REQUIRED TASK -
Locate each line of the material that contains "scene", then return it.

MATERIAL PROVIDED -
☆ ☆ ☆ ☆
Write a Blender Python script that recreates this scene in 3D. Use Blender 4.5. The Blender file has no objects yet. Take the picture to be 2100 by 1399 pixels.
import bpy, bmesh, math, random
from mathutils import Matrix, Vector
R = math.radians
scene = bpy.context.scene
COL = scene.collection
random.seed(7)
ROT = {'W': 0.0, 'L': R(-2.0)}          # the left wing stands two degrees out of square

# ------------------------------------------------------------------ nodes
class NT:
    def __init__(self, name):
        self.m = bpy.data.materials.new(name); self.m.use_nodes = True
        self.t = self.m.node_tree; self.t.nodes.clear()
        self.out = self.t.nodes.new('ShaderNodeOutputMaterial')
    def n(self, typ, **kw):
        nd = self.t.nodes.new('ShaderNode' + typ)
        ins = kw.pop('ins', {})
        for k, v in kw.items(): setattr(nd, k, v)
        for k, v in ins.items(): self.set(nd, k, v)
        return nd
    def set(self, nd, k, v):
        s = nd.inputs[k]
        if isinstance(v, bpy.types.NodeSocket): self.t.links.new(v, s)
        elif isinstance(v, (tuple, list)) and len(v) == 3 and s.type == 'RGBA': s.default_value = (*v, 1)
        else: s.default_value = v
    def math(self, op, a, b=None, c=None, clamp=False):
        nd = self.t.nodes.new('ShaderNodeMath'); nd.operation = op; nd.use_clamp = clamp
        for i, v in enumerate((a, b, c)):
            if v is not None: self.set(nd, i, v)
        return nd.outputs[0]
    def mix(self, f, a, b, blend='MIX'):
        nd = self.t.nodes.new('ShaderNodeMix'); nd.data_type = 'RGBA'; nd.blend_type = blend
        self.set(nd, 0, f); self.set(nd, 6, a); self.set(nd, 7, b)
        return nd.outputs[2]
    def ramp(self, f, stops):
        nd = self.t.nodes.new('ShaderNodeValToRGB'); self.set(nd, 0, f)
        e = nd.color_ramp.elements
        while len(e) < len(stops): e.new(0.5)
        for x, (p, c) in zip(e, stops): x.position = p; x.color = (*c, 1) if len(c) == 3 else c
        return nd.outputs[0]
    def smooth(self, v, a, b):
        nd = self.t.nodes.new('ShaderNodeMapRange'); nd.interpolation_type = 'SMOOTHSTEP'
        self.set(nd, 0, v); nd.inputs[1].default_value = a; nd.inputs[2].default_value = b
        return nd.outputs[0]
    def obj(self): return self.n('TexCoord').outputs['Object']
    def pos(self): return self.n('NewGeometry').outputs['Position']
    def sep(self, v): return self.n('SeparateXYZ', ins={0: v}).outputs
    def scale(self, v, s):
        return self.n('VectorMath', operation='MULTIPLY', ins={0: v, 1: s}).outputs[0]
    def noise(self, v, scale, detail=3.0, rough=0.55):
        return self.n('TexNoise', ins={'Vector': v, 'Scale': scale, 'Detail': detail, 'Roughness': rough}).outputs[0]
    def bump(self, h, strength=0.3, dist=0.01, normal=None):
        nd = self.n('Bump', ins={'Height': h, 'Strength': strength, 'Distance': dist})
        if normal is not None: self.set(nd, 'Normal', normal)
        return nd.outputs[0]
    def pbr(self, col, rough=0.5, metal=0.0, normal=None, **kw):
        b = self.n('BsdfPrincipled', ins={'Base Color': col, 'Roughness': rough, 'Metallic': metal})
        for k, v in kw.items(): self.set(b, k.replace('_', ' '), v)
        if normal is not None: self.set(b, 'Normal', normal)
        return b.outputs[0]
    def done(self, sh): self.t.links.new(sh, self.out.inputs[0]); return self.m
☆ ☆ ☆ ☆
THE RESULT -
Write a Blender Python script that recreates this scene in 3D. Use Blender 4.5. The Blender file has no objects yet. Take the picture to be 2100 by 1399 pixels.
scene = bpy.context.scene
COL = scene.collection